2023.11.07 オリンパス、八王子の新本社に仕掛け多彩に ラボもABW、社長も専用室なし

オープンな雰囲気のラボ

 オリンパスは、東京都新宿区の高層ビル街にある本社を、来年4月に八王子市に移転する。開発機能が集まっている同市の拠点に本社機能を集約し、社員同士のコミュニケーションを促すことなどが狙い。コロナ禍で定着したリモートワークも踏まえ、グローバルメドテックカンパニーをめざす一環ともなる。役員室廃止、オールジェンダートイレなど盛り込む。

 最終的なリノベ費用は非公開だが、見学した入社予定者などからは好評という新オフィス。社長兼CEOのシュテファン・カウフマン氏を含めて6500人がグローバル本社の所属となる。同社の新たな働き方改革の方針は「働き方を変える」と「働く場を変える」。最寄りの北八王子駅周辺は、実はテック系企業なども集まっている地域。より魅力的な拠点とすることで、エンジニアなどの採用にもプラスになるとの期待もある。

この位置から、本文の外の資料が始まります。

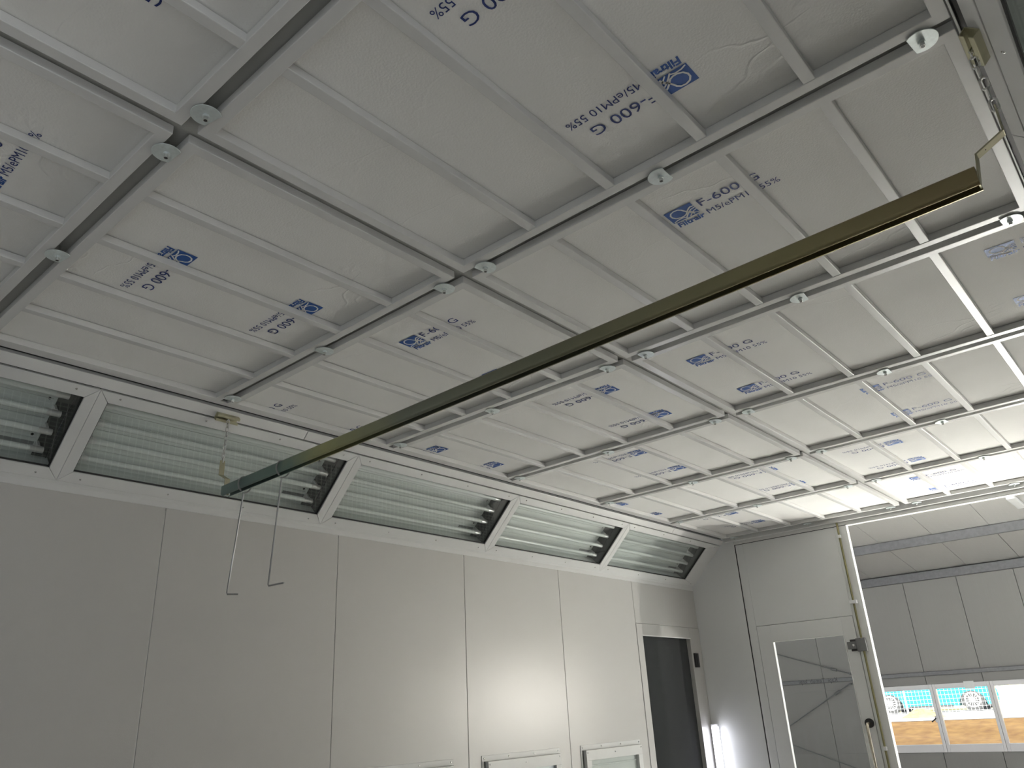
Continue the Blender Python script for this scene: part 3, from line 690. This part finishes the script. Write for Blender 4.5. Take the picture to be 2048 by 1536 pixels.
for i in range(4):
    a, b = WX[i], WX[i + 1]
    t = empty(f'window_{i+1}', ((a + b) / 2, YH, WZ0)); struct(t, None, None); L = loc(t); mb = MB()
    fw_ = .055 if i < 3 else .055
    mb.box((a + .003, YH - .03, WZ0), (a + fw_, YH + .05, WZ1), M['pvc'], L); mb.box((b - fw_, YH - .03, WZ0), (b - .003, YH + .05, WZ1), M['pvc'], L)
    mb.box((a + fw_, YH - .03, WZ1 - .085), (b - fw_, YH + .05, WZ1), M['pvc'], L); mb.box((a + fw_, YH - .03, WZ0), (b - fw_, YH + .05, WZ0 + .13), M['pvc'], L)
    mb.build('frame', t, bevel=.006)
    g = MB(); g.box((a + fw_, YH + .005, WZ0 + .13), (b - fw_, YH + .012, WZ1 - .085), M['wglass'], L); g.build('pane', t)
    if i == 1: g = MB(); g.box((a + .55, YH - .034, WZ1 - .11), (a + .72, YH - .031, WZ1 + .02), M['white'], L); g.build('tape_strip', t)
    if i == 0: g = MB(); g.box((b - .07, YH - .06, 1.05), (b - .03, YH - .03, 1.16), M['pvc'], L); g.cyl(L(b - .05, YH - .06, 1.12), L(b - .13, YH - .08, 1.06), .012, M['blackp']); g.build('handle', t)
# small lamp under the hall roof at the right edge
t = empty('hall_lamp', (-1.72, 13.75, ROOF(13.75)), 'small white batten lamp under the hall roof at the right edge', 'lamp'); L = loc(t)
mb = MB(); mb.box((-1.78, 13.3, ROOF(13.75) - .10), (-1.66, 14.2, ROOF(13.75) - .05), M['white'], L); mb.build('housing', t, bevel=.01)

# ------------------------------------------------------------------ outside
def terrain(name, x0, x1, prof, m, nx, ny, amp, seed, label=None, cat=None, kind='structure'):
    rnd = random.Random(seed); ph = [(rnd.uniform(.6, 4.5), rnd.uniform(.6, 4.5), rnd.random() * 6) for _ in range(14)]
    mb = MB(); vs = []; fs = []
    for j in range(ny + 1):
        s_ = j / ny; y = prof[0][0] + (prof[-1][0] - prof[0][0]) * s_
        for q in range(len(prof) - 1):
            if prof[q][0] <= y <= prof[q + 1][0] + 1e-6: z = prof[q][1] + (prof[q + 1][1] - prof[q][1]) * (y - prof[q][0]) / (prof[q + 1][0] - prof[q][0]); break
        for i in range(nx + 1):
            x = x0 + (x1 - x0) * i / nx; d = sum(math.sin(a * x + b * y * 2 + c) for a, b, c in ph) / 14
            e = min(1, min(s_, 1 - s_) * 6); vs.append((x, y, z + amp * d * e))
    for j in range(ny):
        for i in range(nx): a = j * (nx + 1) + i; fs.append((a, a + 1, a + nx + 2, a + nx + 1))
    mb.add(vs, fs, m); o = mb.build(name, smooth=True); o['kind'] = kind
    if label: o['label'] = label; o['category'] = cat
    return o
terrain('soil_bank', -14, 6, [(17.2, .25), (17.9, .42), (20.2, 1.0)], M['dirt'], 150, 40, .10, 3, 'orange clay bank rising outside the hall windows', 'ground', 'stuff')
mb = MB(); mb.box((-30, 20.15, .7), (20, 30.5, 1.0), M['path']); struct(mb.build('floor_path'))
mb = MB(); mb.hexa([(-60, 30.5, .98), (40, 30.5, .98), (40, 60, 6), (-60, 60, 6), (-60, 30.5, .5), (40, 30.5, .5), (40, 60, .5), (-60, 60, .5)], M['grass']); struct(mb.build('floor_field'))
def heap(cx, cy, r, hgt, label):
    mb = MB(); rnd = random.Random(int(cx * 100)); n = 26; vs = [(0, 0, hgt)]; fs = []
    rings = 6
    for q in range(1, rings + 1):
        for i in range(n):
            a = 2 * math.pi * i / n; rr = r * q / rings * (1 + rnd.uniform(-.1, .1)); vs.append((rr * math.cos(a) * 1.6, rr * math.sin(a), max(0, hgt * (1 - (q / rings) ** 1.4) * (1 + rnd.uniform(-.25, .25)))))
    for i in range(n): fs.append((0, 1 + i, 1 + (i + 1) % n))
    for q in range(rings - 1):
        for i in range(n): a = 1 + q * n; fs.append((a + i, a + n + i, a + n + (i + 1) % n, a + (i + 1) % n))
    mb.add(vs, fs, M['dirt']); tag(mb.build('soil_heap', loc=(cx, cy, .99)), label, 'soil', kind='stuff')
heap(-6.15, 22.6, .34, .20, 'small heap of orange soil on the pale path outside the windows')
# car
t = empty('car', (-7.2, 28.6, 1.0), 'turquoise small car parked behind the wire fence outside', 'car'); L = loc(t)
wb0, wb1, yc0, yc1, R_ = -8.46, -6.10, 27.9, 29.5, .31
body = [(-9.2, 1.32), (-9.15, 1.18)]
def arch(cx): return [(cx - .38 * math.cos(a), 1.16 + .40 * math.sin(a)) for a in [math.pi * i / 10 for i in range(11)]]
body += arch(wb0) + arch(wb1) + [(-5.42, 1.18), (-5.36, 1.38), (-5.45, 1.75), (-5.75, 1.90), (-6.25, 1.98), (-6.75, 2.38), (-7.6, 2.46), (-8.6, 2.40), (-9.1, 2.0), (-9.22, 1.7)]
mb = MB(); mb.prism(body, lambda a, b: L(a, yc0 + (.12 if b > 2 else 0), b), lambda a, b: L(a, yc1 - (.12 if b > 2 else 0), b), M['teal']); mb.build('body', t, bevel=.03)
mb = MB(); gl = [(-6.42, 2.0), (-6.85, 2.32), (-7.6, 2.38), (-8.5, 2.33), (-8.9, 2.02)]
mb.prism(gl, lambda a, b: L(a, yc0 - .005 + (.1 if b > 2.1 else 0), b), lambda a, b: L(a, yc0 + .05 + (.1 if b > 2.1 else 0), b), M['carglass']); mb.build('side_window', t)
mb = MB(); mb.box((-7.9, yc0 - .012, 1.12), (-6.65, yc0 + .02, 1.20), M['tyre'], L); mb.build('sill', t)
for cx in (wb0, wb1):
    for cy in (yc0 + .02, yc1 - .2):
        mb = MB(); mb.cyl(L(cx, cy, 1.31), L(cx, cy + .18, 1.31), R_, M['tyre'], 28); wl = mb.build('wheel', t, bevel=.02)
        mb = MB(); mb.cyl(L(cx, cy - .012, 1.31), L(cx, cy + .02, 1.31), .05, M['alloy'], 14)
        for q in range(14):
            a = 2 * math.pi * q / 14; mb.cyl(L(cx + .04 * math.cos(a), cy - .006, 1.31 + .04 * math.sin(a)), L(cx + .19 * math.cos(a), cy - .006, 1.31 + .19 * math.sin(a)), .008, M['alloy'], 6)
        mb.tubepath([L(cx + .2 * math.cos(a), cy - .004, 1.31 + .2 * math.sin(a)) for a in [2 * math.pi * i / 26 for i in range(26)]], .018, M['alloy'], 6, closed=True)
        mb.build('rim', wl)
t = empty('wire_fence', (-7, 26.6, 1.0), 'pale wire mesh fence standing in front of the turquoise car', 'fence'); L = loc(t)
mb = MB()
for i in range(90): x_ = -11 + i * .10; mb.cyl(L(x_, 26.6, 1.02), L(x_, 26.6, 2.3), .0028, M['white'], 4)
for i in range(12): mb.cyl(L(-11, 26.6, 1.05 + i * .11), L(-2, 26.6, 1.05 + i * .11), .0028, M['white'], 4)
mb.build('mesh', t)
for x_ in (-10, -7.62, -5.1, -2.6):
    mb = MB(); mb.cyl(L(x_, 26.63, 1.0), L(x_, 26.63, 2.35), .028, M['white'], 10); mb.build('post', t)
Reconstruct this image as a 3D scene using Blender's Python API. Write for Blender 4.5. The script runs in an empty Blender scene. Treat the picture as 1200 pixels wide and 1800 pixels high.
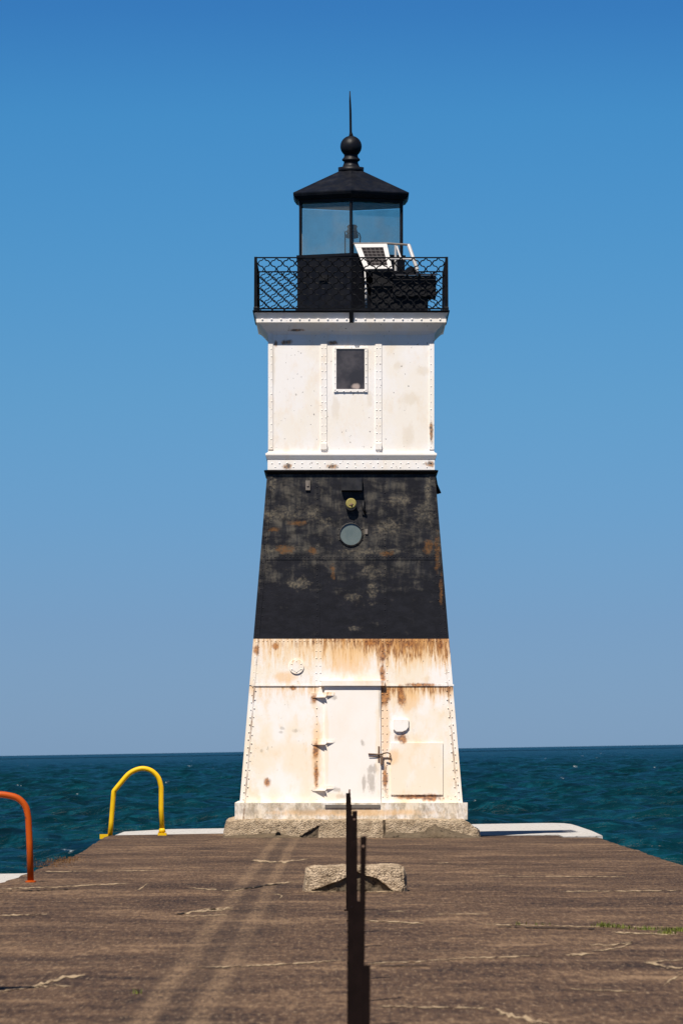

 本社機能とマーケティング・開発含む全ての事業機能が一拠点に集約されることで、より密接なコミュニケーションの実現を目指す。たとえば、実験室などは従来、閉ざされた空間にぎっしりと資料や資材が積みあがっているといったイメージがある。同社も実際、そうだったが、研究開発も原則としてABWの考え方を導入。「場所、席が聖域になっている面があった」とし、プロジェクトの優先順位などを判断して、柔軟にスペースを割り当てる方式。かつ、周囲に回廊のようなスペースもあり、社員も様子を垣間見ることができる。機密に支障のない範囲で、開発に関心を持ってもらえればといった狙いだ。

 役員専用室も廃止。役員が優先的に予約できる部屋は設けられるが、そこも、窓ガラスを曇りガラスと透明とを変更できるようなものにし、「役員も働きぶりを社員に見られる形」(担当者)という。

 今後、最終形に向けてリノベーションを進めるが、その中では、ジェネレーション(アイデアなどを生み出す、といった意)スタジオや、経営層と従業員が交流できるエグゼクティブセンター、またオールジェンダートイレといった仕掛けも入れる。

 新しい働き方推進とともに、最適なオフィス環境の構築などを通じて、「部門間のサイロ化をなくし、コラボレーションを加速、エンゲージメントと生産性を向上させる」としている。